Rabbis, Cantors Step Up Campaign Against Torture
WASHINGTON — An interdenominational group of more than 700 North American rabbis and cantors is stepping up its “campaign to end U.S.-sponsored torture” through a combination of political lobbying, protests and grass-roots mobilizing in synagogues.
Last week the group, Rabbis for Human Rights North America, sent orientation packages to about 4,000 rabbis across the nation, encouraging them to talk to their congregants about torture during the upcoming High Holy Days.
On Tuesday, the group organized a conference call with dozens of leading rabbis. After the conference call, leaders of the group, along with Rabbi David Saperstein, director of the Reform movement’s Washington office, met with Senator John McCain. In the face of strong opposition from the Bush administration, Arizona Republican McCain is pushing legislation to ban the torture of detainees captured during America’s war on terrorism. McCain, a likely candidate for president in 2008, was severely tortured when he spent more than five years as a prisoner in a North Vietnamese camp.
“Senator McCain has taken the moral leadership on this issue, but we intend to follow up and meet with other elected officials and at the same time share ideas with rabbis on how to talk with congregants about torture,” said Rabbi Brian Walt, executive director of Rabbis for Human Rights North America.
Walt said that McCain’s staunch support for the Iraq War was not a problem for his group. “Our position on torture has nothing to do with whether there should or should not be a war. We don’t have a position on it,” Walt said. “So it’s irrelevant to us.”
The organization was established in 1999 to support the Israeli-based Rabbis for Human Rights, which was founded 11 years earlier to protest alleged Israeli abuses of Palestinian rights. Last year, however, the North American group expanded its mission to address alleged human-rights violations by the American government.
The organization’s leaders presented McCain with a letter signed by more than 500 rabbis, cantors and rabbinical students. It put forth a case against torture, drawing on biblical and rabbinic texts. The letter, addressed to President Bush and all members of Congress, was written in January, following the discovery that White House staffers issued a memo in 2002 sanctioning the infliction of pain — short of serious bodily injury — during interrogations of terrorism suspects.

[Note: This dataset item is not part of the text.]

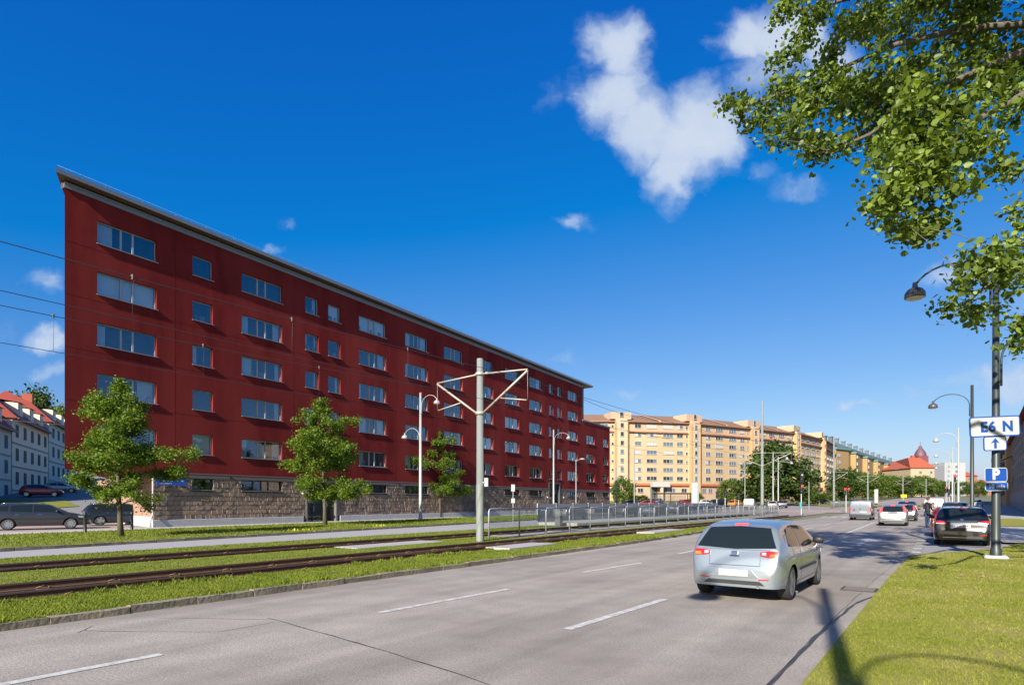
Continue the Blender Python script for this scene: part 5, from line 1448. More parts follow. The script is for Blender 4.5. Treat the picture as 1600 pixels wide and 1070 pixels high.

“As Jewish leaders representing all the movements of our Jewish community, in consonance with world consensus and with the teachings of Jewish tradition in every age, we call for complete repudiation and prohibition of torture for any purpose, in any instance,” the letter states. “Furthermore we call for full investigation of all allegations of torture committed in settings under United States control and for proper legal sanctions to be applied against individuals who are found to have committed acts of torture.”
Several other Jewish organizations have been outspoken in opposition to torture and maltreatment of detainees. Some, such as the American Jewish Committee and the Anti-Defamation League, have filed amicus briefs in such cases dealing with torture. Others, including the American Jewish Congress and the Religious Action Center of Reform Judaism, have spoken out against torture.
But Rabbis for Human Rights is the first Jewish group to launch a public advocacy campaign on the issue.
To bolster its grass-roots campaign, the organization has commissioned a comprehensive study of the way in which Jewish texts and Jewish tradition relate to torture. Melissa Weintraub, a rabbinical student at the Jewish Theological Seminary of America — the Conservative movement’s main rabbinical school — wrote the study. It concludes that torture is not even permitted in cases of self-defense, including the “ticking bomb” scenario of a prisoner who has information that could be used to stop a pending attack.
In its letter and its study, the coalition of rabbis notes that even though Israel has been locked in a fight against terrorism, the country’s Supreme Court still outlawed the use of torture in interrogating terrorism suspects. Even in the ticking-bomb scenario Israeli security agents are banned from using physical pressure, though the court has ruled that if interrogators are tried for torture, it might rule — after the fact — that such circumstances justified the use of force to extract information from prisoners.
Following the Tuesday meeting with McCain, Saperstein said that the senator was familiar with the Israeli court ruling and referred to it as a good model for American legislation.
The Bush administration maintains that it never has sanctioned torture as a legitimate tool in investigating detainees. But anecdotal evidence and several official government documents, released in recent months through the Freedom of Information Act, have led human rights and civil rights groups to accuse the Bush administration of sanctioning and even prescribing torture as a regular tool.
The United States is a signatory to a number of international treaties prohibiting cruel treatment of detainees.
“The use and legitimization of torture by the United States violates not only Jewish values but also the democratic traditions of America and international law,” said Rabbi Gerry Serotta, chair of Rabbis for Human Rights North America. “It is our responsibility as rabbis to call our country back to its moral foundations.”